Gold prices traded slightly lower during Asian trade on Friday, while futures prices surged after reports that the United States had imposed tariffs on imports of one-kilogram gold bars, fuelling safe-haven demand amid escalating trade tensions and growing expectations for a U.S. interest rate cut.
By 3:25 pm AEST (5:25 am GMT) spot gold eased $2.40 or 0.1% to US$3,393.94 per ounce, after earlier touching its highest level since 23 July.
The metal remains up 0.9% for the week, poised for a second consecutive weekly advance.
U.S. gold futures climbed to an all-time high, with the price spread between New York contracts and spot prices widening by more than $100.
The sharp divergence followed a Financial Times report on Thursday that U.S. Customs and Border Protection had reclassified certain bullion imports under a code subject to higher tariffs.

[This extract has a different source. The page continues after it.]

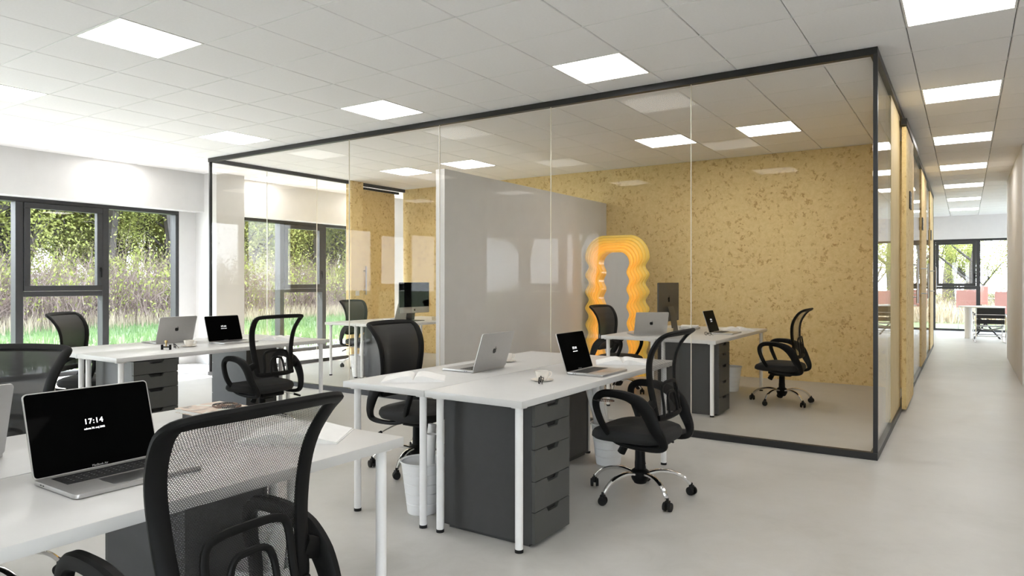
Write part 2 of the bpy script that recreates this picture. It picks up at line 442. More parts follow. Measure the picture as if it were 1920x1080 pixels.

According to a letter dated 31 July and cited by the Financial Times, one-kilogram and 100-ounce gold bars will now fall under tariff-affected categories.
The change could significantly impact Switzerland, the world’s largest gold refining hub, which exports large volumes of bullion to the United States.
The move forms part of a broader tariff escalation under U.S. President Donald Trump. The higher import duties, affecting dozens of countries including Switzerland, Brazil and India, took effect on Thursday.
The policy shift has prompted major trade partners to seek renegotiated agreements in an effort to avoid the financial hit from Washington’s latest measures.
In addition to the trade policy shift, weaker U.S. labour market data has bolstered expectations for monetary easing by the Federal Reserve.
Figures released last week showed softer payroll growth, prompting traders to price in a 91.4% chance of a 25-basis-point rate cut at the Fed’s meeting next month, according to the CME Group FedWatch Tool.